Sementara ada kata-kata dari seorang lelaki kepada gurunya, “Semua jerih payahku kupersembahkan kepada agamaku”. Ungkapan yang dahsyat bukan? Tapi apakah demikian adanya? Wah bagi saya (yang awam), nanti dulu. Ternyata yang mengungkapkan itu tidaklah demikian, masih ada jerih payah yang ditujukan untuk keluarganya, istrinya dan anak-anak. Jerih payah yang menghasilkan uang, ternyata tidak semuanya untuk agama. Malah 2,5% saja. Itupun kalau mau. Kalau toh benar-benar begitu, kalau ada istrinya yang merengek dan ngambek, ya meluangkan waktu untuk berjerih payah buat istrinya, toh masih ada banyak waktu buat agamanya. Hal ini bisa saja dibantah “loh untuk keluarga kan sama saja dengan agama?”. Maka saya jawab ; wong di kalimat ungkapannya tidak menyebutkan demikian kok. “Agama” titik. Jadi, tetap saja kata “semua” itu berarti keseluruhannya (total 100%).
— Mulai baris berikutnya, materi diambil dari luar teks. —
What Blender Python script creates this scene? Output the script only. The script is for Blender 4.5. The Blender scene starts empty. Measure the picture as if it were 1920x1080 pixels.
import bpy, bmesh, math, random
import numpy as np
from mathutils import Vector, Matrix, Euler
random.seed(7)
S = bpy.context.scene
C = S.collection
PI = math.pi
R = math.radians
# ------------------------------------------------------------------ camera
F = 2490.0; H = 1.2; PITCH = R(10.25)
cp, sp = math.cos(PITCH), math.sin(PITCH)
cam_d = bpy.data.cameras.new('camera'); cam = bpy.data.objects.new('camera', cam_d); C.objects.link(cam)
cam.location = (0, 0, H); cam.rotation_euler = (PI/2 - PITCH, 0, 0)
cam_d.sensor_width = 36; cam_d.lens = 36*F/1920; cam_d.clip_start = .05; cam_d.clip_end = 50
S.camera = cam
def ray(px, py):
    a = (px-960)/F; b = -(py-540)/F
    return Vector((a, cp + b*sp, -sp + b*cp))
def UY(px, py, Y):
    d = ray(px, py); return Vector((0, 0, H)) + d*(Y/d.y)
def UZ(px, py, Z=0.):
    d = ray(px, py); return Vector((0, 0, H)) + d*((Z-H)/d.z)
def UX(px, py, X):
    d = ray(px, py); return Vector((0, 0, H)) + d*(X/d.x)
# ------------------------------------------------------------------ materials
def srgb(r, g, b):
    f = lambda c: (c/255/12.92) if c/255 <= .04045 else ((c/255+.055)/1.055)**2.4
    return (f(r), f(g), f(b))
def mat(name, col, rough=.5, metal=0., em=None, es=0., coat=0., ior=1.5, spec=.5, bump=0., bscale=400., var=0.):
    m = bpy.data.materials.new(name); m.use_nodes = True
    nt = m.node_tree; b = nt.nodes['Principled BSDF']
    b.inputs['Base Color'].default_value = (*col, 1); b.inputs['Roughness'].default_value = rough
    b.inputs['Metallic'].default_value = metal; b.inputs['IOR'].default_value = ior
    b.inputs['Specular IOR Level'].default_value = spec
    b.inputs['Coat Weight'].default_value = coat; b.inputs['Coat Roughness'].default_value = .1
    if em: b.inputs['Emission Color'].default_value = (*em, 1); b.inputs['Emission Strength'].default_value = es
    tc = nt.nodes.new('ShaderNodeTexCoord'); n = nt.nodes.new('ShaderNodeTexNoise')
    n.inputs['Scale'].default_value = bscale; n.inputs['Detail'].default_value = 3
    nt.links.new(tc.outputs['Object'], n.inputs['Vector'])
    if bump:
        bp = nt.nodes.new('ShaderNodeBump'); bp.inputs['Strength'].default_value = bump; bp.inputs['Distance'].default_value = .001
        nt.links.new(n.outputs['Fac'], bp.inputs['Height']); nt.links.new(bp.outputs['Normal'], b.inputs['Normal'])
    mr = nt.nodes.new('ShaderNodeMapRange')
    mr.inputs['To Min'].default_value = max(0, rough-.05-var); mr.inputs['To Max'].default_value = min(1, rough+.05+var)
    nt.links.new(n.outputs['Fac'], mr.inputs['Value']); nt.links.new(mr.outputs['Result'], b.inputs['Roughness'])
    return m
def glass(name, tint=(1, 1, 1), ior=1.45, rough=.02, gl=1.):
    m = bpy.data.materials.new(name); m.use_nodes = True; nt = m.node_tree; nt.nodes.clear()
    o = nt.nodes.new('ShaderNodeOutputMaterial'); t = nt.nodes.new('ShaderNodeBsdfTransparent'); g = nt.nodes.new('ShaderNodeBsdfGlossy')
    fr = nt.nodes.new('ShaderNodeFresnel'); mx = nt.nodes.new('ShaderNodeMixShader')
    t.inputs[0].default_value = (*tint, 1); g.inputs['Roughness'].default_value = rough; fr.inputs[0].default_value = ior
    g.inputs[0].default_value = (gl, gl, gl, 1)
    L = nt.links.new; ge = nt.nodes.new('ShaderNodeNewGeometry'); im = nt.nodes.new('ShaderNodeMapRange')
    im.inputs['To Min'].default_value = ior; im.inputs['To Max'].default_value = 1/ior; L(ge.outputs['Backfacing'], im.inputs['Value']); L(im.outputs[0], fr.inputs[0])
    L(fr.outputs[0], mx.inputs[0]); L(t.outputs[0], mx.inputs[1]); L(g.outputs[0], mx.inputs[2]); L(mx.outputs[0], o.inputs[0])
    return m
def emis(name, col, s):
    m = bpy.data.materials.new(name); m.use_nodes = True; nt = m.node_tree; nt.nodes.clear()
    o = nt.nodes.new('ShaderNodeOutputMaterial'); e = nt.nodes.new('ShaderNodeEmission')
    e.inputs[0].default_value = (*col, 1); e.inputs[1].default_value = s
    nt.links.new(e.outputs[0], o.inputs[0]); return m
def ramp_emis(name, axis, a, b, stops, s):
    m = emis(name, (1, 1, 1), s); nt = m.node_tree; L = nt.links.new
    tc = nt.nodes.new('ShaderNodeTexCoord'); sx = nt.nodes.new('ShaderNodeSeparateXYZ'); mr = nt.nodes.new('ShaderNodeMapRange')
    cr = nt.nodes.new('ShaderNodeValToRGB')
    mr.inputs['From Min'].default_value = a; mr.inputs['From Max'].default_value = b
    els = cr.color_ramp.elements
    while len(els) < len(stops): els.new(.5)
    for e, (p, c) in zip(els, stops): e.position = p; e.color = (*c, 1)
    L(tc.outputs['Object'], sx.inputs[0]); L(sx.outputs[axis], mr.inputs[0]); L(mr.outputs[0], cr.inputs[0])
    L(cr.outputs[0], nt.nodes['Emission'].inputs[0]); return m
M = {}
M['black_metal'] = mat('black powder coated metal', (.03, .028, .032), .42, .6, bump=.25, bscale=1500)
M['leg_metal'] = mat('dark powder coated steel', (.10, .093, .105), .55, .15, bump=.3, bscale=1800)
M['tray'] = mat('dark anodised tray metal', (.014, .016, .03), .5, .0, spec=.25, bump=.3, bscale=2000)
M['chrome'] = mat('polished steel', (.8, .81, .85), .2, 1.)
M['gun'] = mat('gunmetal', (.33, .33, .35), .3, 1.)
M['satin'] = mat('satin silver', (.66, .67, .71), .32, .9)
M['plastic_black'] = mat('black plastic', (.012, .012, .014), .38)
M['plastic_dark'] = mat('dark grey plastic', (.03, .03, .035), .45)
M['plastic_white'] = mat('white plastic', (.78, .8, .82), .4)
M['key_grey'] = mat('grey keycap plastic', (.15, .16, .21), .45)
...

Dari dua bentuk kalimat yang diajukan tersebut, maka layaklah sebuah pembagian, bahwa semua itu tidak mesti setiap keseluruhannya. Artinya, bisa “sebagian bid’ah itu sesat”. Kok bisa begitu? Karena dalam sabda tersebut tidak ada rinciannya (coba bandingkan dengan berita korban sukoi yang ada rinciannya). Akhirnya kemudian tergantung saya, pembagian mana yang bisa saya pilih. Apakah pembagian dunia/agama atau tercela/terpuji dan lainnya. Tetapi sekali lagi “semua bid’ah itu sesat” dimengerti sebagai semua secara keseluruhan jadi berbenturan dengan kesimpulan ini, tidak konsisten. Jika “semua” ya harusnya “semua” tapi kok ada pembagian?

Ah, ternyata memahami yang terjemahan saja tidak gampang, apalagi teks aslinya yang berbahasa arab. Harusnya saya memahami semua sisi kebahasaan itu. Apalagi bisa ditambah dengan memahami penjelasan-penjelasan dalil lain dengan kemampuan berbahasa itu.

Maka, buat saya lebih baik menyerahkan kepada mereka yang ahli saja, dan kemudian saya mengikutinya. Itu jauh lebih mudah. Meski demikian, sebagai orang awam ya berusaha bisa paham dengan itu. Kalau hanya mengikuti tapi tak paham, ya... apalah artinya????